MATERIAL SUPPLIED
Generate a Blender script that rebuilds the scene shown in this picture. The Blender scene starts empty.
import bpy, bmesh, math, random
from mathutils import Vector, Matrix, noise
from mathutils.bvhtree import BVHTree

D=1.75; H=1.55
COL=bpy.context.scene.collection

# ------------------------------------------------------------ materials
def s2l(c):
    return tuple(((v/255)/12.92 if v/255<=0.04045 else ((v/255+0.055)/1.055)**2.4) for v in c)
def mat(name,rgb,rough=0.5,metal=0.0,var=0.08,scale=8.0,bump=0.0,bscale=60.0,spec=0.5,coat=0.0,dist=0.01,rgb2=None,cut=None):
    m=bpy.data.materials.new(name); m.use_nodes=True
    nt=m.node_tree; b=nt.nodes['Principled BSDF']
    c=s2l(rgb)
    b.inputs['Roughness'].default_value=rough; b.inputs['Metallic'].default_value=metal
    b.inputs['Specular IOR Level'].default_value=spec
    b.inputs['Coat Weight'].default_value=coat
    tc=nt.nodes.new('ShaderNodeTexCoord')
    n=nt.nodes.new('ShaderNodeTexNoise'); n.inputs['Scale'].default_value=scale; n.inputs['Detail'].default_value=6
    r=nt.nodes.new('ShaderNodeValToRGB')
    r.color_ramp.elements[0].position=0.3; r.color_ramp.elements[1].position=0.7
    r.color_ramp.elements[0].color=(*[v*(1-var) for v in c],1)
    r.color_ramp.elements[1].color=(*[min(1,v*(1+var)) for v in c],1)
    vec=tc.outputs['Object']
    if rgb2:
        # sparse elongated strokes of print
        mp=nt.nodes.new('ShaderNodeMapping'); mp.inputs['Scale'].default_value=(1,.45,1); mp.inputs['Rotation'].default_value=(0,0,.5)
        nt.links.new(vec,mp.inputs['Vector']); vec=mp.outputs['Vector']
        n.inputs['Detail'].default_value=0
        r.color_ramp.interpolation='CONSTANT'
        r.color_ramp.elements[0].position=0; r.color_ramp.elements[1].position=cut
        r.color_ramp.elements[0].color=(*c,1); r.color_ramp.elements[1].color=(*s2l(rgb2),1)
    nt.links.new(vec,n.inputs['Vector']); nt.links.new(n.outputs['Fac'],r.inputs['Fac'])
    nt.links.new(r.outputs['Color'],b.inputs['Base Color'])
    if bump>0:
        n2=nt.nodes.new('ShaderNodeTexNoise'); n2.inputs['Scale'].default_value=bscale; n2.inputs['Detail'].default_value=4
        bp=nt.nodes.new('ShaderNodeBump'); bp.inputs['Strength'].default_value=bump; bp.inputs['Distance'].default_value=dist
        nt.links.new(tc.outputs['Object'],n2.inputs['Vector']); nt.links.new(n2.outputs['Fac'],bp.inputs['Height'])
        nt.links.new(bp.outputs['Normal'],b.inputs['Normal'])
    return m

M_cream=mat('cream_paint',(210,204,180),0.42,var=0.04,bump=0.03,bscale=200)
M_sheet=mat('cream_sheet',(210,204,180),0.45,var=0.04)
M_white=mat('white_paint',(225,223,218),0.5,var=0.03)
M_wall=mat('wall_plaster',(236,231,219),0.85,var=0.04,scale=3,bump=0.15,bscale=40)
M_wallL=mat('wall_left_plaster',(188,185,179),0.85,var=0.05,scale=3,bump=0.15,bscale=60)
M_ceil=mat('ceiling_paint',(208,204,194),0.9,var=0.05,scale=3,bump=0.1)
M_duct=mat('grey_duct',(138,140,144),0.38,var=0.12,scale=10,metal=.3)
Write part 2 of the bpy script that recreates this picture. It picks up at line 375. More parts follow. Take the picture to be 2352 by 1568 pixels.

TASK STATEMENT
Quote the records from their first line to the line with "COL=bpy.context.scene.collection", inclusive, without adding or dropping anything.

OUTPUT
Generate a Blender script that rebuilds the scene shown in this picture. The Blender scene starts empty.
import bpy, bmesh, math, random
from mathutils import Vector, Matrix, noise
from mathutils.bvhtree import BVHTree

D=1.75; H=1.55
COL=bpy.context.scene.collection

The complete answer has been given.